Which I couldn't afford. The tumblers, I mean.
So there was nothing else for it. I had to go out, collect some packs of TDK, Scotch or own-brand cassettes, and start filling them up.
Not, of course, that I was going to get rid of the originals. I'd been stung like this once before.
I'd kept some reel-to-reel videotape of some performances I'd seen in the 1970s, when the college I worked for made The Big Switch from Super-8 cine-film to video, and a Sony video camera/pack/recorder that broke your shoulder but delivered the visuals had been ferried round the classrooms.
And then I'd cracked, and had the reel tape transferred to video-cassette, which (so the Scotch adverts insisted) would outlast a skeleton. I then threw the reel derisively away. The convenience of the video-cassette - yes, VHS, I wasn't that mad - was considerable. Light, portable, quick to find, easy to play, and so easy to steal that it vanished within a month.
No, the reel-to-reel tapes, even if they contained more hours of Gong and its unfunny puns about gnomes, pixies and teapots than any sensible listener would ever dream of playing, had to stay. I would copy from reel to cassette. The collection was safe.
Of course, there were these funny new shiny things called CDs. They'd been around for about ten years, but honestly, were they likely to catch on. You couldn't record on them. The people who bought them were Dire Straits fans. Their pitch was that they were indestructible, but word was already round that, if you really did smear them with Marmite, butter and jam, and then score them with a Stanley knife, they were no use, no use at all.
They were the 78s and the 16s of the future. Ha! how had anyone put up with those ready-to-snap, helplessly brittle old recordings of Dickie Valentine and Tubby The Tuba?
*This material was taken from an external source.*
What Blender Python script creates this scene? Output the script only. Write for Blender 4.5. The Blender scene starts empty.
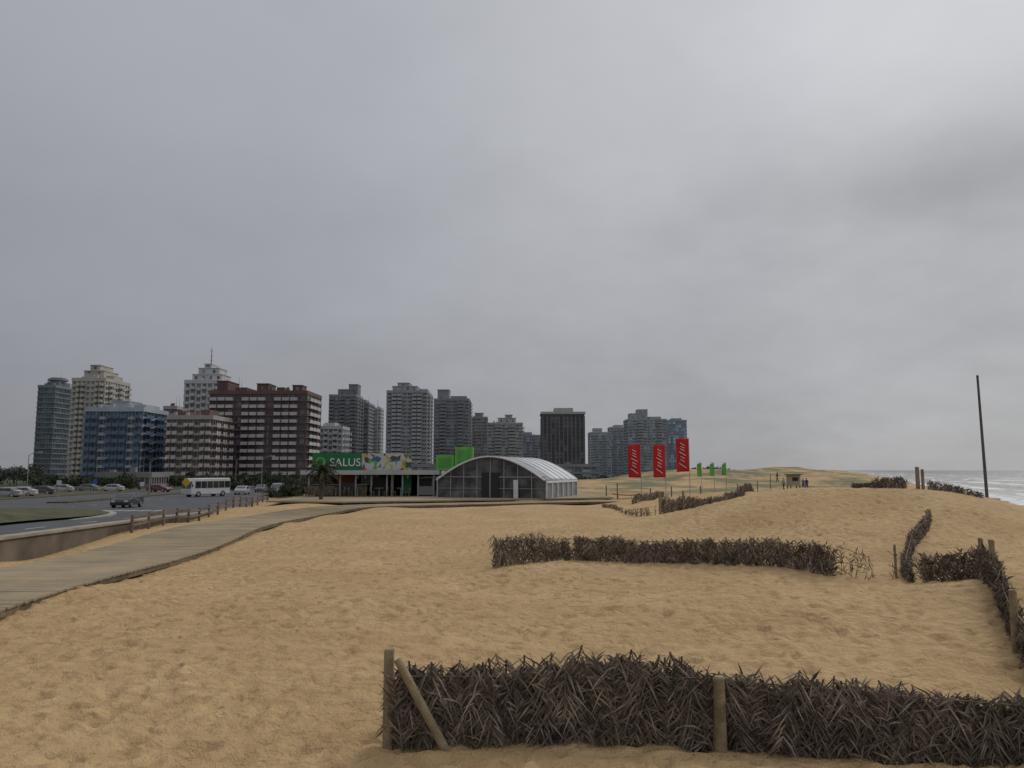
import bpy, bmesh, math, random
import numpy as np
from mathutils import Vector, Matrix
random.seed(7); np.random.seed(7)
scene = bpy.context.scene
R = math.radians
CAMZ = 2.75; PITCH = R(6.29); F = 780.0

# ---- placement helper: image pixel column and row -> ratios per metre of distance
def sx(a, e=470):
    v = (384-e)/F
    return ((a-512)/F)/(math.cos(PITCH)-v*math.sin(PITCH))
def se(e):
    v = (384-e)/F
    return (math.sin(PITCH)+v*math.cos(PITCH))/(math.cos(PITCH)-v*math.sin(PITCH))
def zat(e, Y): return CAMZ+se(e)*Y

# =============================================================== materials
def new_mat(name):
    m = bpy.data.materials.new(name); m.use_nodes = True
    nt = m.node_tree
    return m, nt, nt.nodes["Principled BSDF"]
MC = {}
def mat(name, col, rough=0.8, var=0.15, scale=1.0, metal=0.0, island=0.0, bump=0.0, bscale=20, spec=0.3):
    key = (name, tuple(round(c, 3) for c in col), rough, var, scale, island)
    if key in MC: return MC[key]
    m, nt, b = new_mat(name); L = nt.links
    b.inputs["Roughness"].default_value = rough
    b.inputs["Metallic"].default_value = metal
    b.inputs["Specular IOR Level"].default_value = spec
    tc = nt.nodes.new("ShaderNodeTexCoord")
    n = nt.nodes.new("ShaderNodeTexNoise"); n.inputs["Scale"].default_value = scale; n.inputs["Detail"].default_value = 5
    L.new(tc.outputs["Object"], n.inputs["Vector"])
    mr = nt.nodes.new("ShaderNodeMapRange"); mr.inputs[1].default_value = 0.3; mr.inputs[2].default_value = 0.7
    mr.inputs[3].default_value = 1-var; mr.inputs[4].default_value = 1+var
    L.new(n.outputs["Fac"], mr.inputs[0])
    val = mr.outputs[0]
    if island > 0:
        g = nt.nodes.new("ShaderNodeNewGeometry")
        mr2 = nt.nodes.new("ShaderNodeMapRange"); mr2.inputs[3].default_value = 1-island; mr2.inputs[4].default_value = 1+island
        L.new(g.outputs["Random Per Island"], mr2.inputs[0])
        mm = nt.nodes.new("ShaderNodeMath"); mm.operation = 'MULTIPLY'
        L.new(val, mm.inputs[0]); L.new(mr2.outputs[0], mm.inputs[1]); val = mm.outputs[0]
    vm = nt.nodes.new("ShaderNodeVectorMath"); vm.operation = 'SCALE'
    vm.inputs[0].default_value = col[:3]; L.new(val, vm.inputs["Scale"])
    L.new(vm.outputs[0], b.inputs["Base Color"])
    if bump > 0:
        n2 = nt.nodes.new("ShaderNodeTexNoise"); n2.inputs["Scale"].default_value = bscale
        L.new(tc.outputs["Object"], n2.inputs["Vector"])
        bp = nt.nodes.new("ShaderNodeBump"); bp.inputs["Strength"].default_value = bump; bp.inputs["Distance"].default_value = 0.02
        L.new(n2.outputs["Fac"], bp.inputs["Height"]); L.new(bp.outputs[0], b.inputs["Normal"])
    MC[key] = m
    return m
def glass_mat(name, col, cell=1.6, rough=0.18, spec=0.5, bright=3.4):
    key = (name, tuple(round(c, 3) for c in col), cell)
    if key in MC: return MC[key]
    m, nt, b = new_mat(name); L = nt.links
    g = nt.nodes.new("ShaderNodeNewGeometry")
    mp = nt.nodes.new("ShaderNodeVectorMath"); mp.operation = 'MULTIPLY'
    mp.inputs[1].default_value = (1/cell, 1/(cell*1.3), 1/2.9)
    L.new(g.outputs["Position"], mp.inputs[0])
    fl = nt.nodes.new("ShaderNodeVectorMath"); fl.operation = 'FLOOR'; L.new(mp.outputs[0], fl.inputs[0])
    wn = nt.nodes.new("ShaderNodeTexWhiteNoise"); wn.noise_dimensions = '3D'; L.new(fl.outputs[0], wn.inputs["Vector"])
    cr = nt.nodes.new("ShaderNodeMapRange"); cr.inputs[1].default_value = 0.5; cr.inputs[2].default_value = 1
    cr.inputs[3].default_value = 1; cr.inputs[4].default_value = bright
    L.new(wn.outputs["Value"], cr.inputs[0])
    vm = nt.nodes.new("ShaderNodeVectorMath"); vm.operation = 'SCALE'; vm.inputs[0].default_value = col[:3]
    L.new(cr.outputs[0], vm.inputs["Scale"]); L.new(vm.outputs[0], b.inputs["Base Color"])
    b.inputs["Roughness"].default_value = rough; b.inputs["Specular IOR Level"].default_value = spec
    MC[key] = m
    return m

# =============================================================== mesh helpers
def link(ob, parent=None):
    scene.collection.objects.link(ob)
    if parent: ob.parent = parent
    return ob
def empty(name, loc=(0, 0, 0), rotz=0):
    e = bpy.data.objects.new(name, None); e.location = loc; e.rotation_euler = (0, 0, rotz)
    e.empty_display_size = 0.5
    return link(e)
def mesh_obj(name, verts, faces, mats, midx=None, parent=None, smooth=False, loc=None):
    me = bpy.data.meshes.new(name); me.from_pydata([tuple(v) for v in verts], [], faces)
    for m in mats: me.materials.append(m)
    if midx is not None: me.polygons.foreach_set("material_index", midx)
    if smooth: me.polygons.foreach_set("use_smooth", [True]*len(me.polygons))
    me.update()
    ob = bpy.data.objects.new(name, me)
    if loc: ob.location = loc
    return link(ob, parent)
class Boxes:
    def __init__(s): s.v = []; s.f = []; s.m = []
    def box(s, x0, x1, y0, y1, z0, z1, m=0):
        i = len(s.v)
        s.v += [(x0, y0, z0), (x1, y0, z0), (x1, y1, z0), (x0, y1, z0), (x0, y0, z1), (x1, y0, z1), (x1, y1, z1), (x0, y1, z1)]
        s.f += [(i, i+3, i+2, i+1), (i+4, i+5, i+6, i+7), (i, i+1, i+5, i+4), (i+1, i+2, i+6, i+5), (i+2, i+3, i+7, i+6), (i+3, i, i+4, i+7)]
        s.m += [m]*6
    def bar(s, p, q, w, h=None, m=0):   # oriented beam
        p = Vector(p); q = Vector(q); d = (q-p).normalized(); h = h or w
        up = Vector((0, 0, 1)) if abs(d.z) < 0.95 else Vector((1, 0, 0))
        a = d.cross(up).normalized()*w/2; b = a.cross(d).normalized()*h/2
        i = len(s.v)
        for c in (p, q): s.v += [tuple(c-a-b), tuple(c+a-b), tuple(c+a+b), tuple(c-a+b)]
        s.f += [(i, i+1, i+2, i+3), (i+7, i+6, i+5, i+4), (i, i+4, i+5, i+1), (i+1, i+5, i+6, i+2), (i+2, i+6, i+7, i+3), (i+3, i+7, i+4, i)]
        s.m += [m]*6
    def cyl(s, p, q, r0, r1=None, n=10, m=0):
        r1 = r0 if r1 is None else r1
        p = Vector(p); q = Vector(q); d = (q-p).normalized()
        up = Vector((0, 0, 1)) if abs(d.z) < 0.95 else Vector((1, 0, 0))
        a = d.cross(up).normalized(); b = a.cross(d).normalized(); i = len(s.v)
        for c, r in ((p, r0), (q, r1)):
            for k in range(n):
                t = 2*math.pi*k/n; s.v.append(tuple(c+a*r*math.cos(t)+b*r*math.sin(t)))
        for k in range(n):
            s.f.append((i+k, i+(k+1) % n, i+n+(k+1) % n, i+n+k)); s.m.append(m)
        s.f.append(tuple(i+k for k in reversed(range(n)))); s.m.append(m)
        s.f.append(tuple(i+n+k for k in range(n))); s.m.append(m)
    def make(s, name, mats, parent=None, **k):
        return mesh_obj(name, s.v, s.f, mats, s.m, parent, **k)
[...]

Any self-respecting child listened to their distant wheeze, to the faint echo of music beneath the sound of frogs scoffing Rice Krispies, and threw them at the wall with all the gusto of a guest at a Greek restaurant.
It would be the same with CDs.
Besides which, venerable musicians like Neil Young (and he was at least 46) were - well, on record - as saying that the sound was just not the same on a CD. It was too clean. You could hear the engineers clearing their throats. They sounded as if they had been recorded in fresh air.
No: the audio-cassette was the stayer. It had pushed in front of the eight-track, and left it for dead. And finally, it had out-stripped the reels of my Akai 4000D.
The machine took up less space, too.
It is true that replacing the equivalent of 600 LPs was a time-consuming business, especially if you listened to them as they wound their way forwards. It is true that the process engendered doubts about some of the less frequently played tapes. Steamhammer. Humble Pie. Spanky And Our Gang. Hmmm. Not as necessary as they'd originally seemed.
But the convenience! No more threading the long leader tape through, under, under, under and round, and then slotting it sideways. You could just take the cassette, put it in, and press the Play button. Not the Record button, obviously, and more easily pressed by accident, but there - the originals were still safe. And of course the vinyl originals were still safe, too, with their exotic covers, covers which would have been worth a mint if they hadn't been used as coffee mats in their day. Still nice to look at! Even sideways!
I know what you're thinking. Yes, you can record CDs these days. Yes, you can buy Spanky And Our Gang on CD, cheap, with bonus tracks, and sometimes the re-releases contain the originals in stereo and mono, as well as the out-takes and demos recorded in the broom cupboard with a washboard and a harmonica, and replica sleeves, and there have been portable players for ages, and all new cars have the players as standard, sometimes in the boot (the boot! why the boot?!), and they're re-mastered, enhanced, and come with notes on the original notes, and they don't snap or bend, and are you telling me that there isn't a storage problem with vinyl, reel-to-reel, cassette and CDs as well?
But that's not what's bothering me.
I was given a mini-disc recorder for Christmas.
But personally, I don't think it'll last.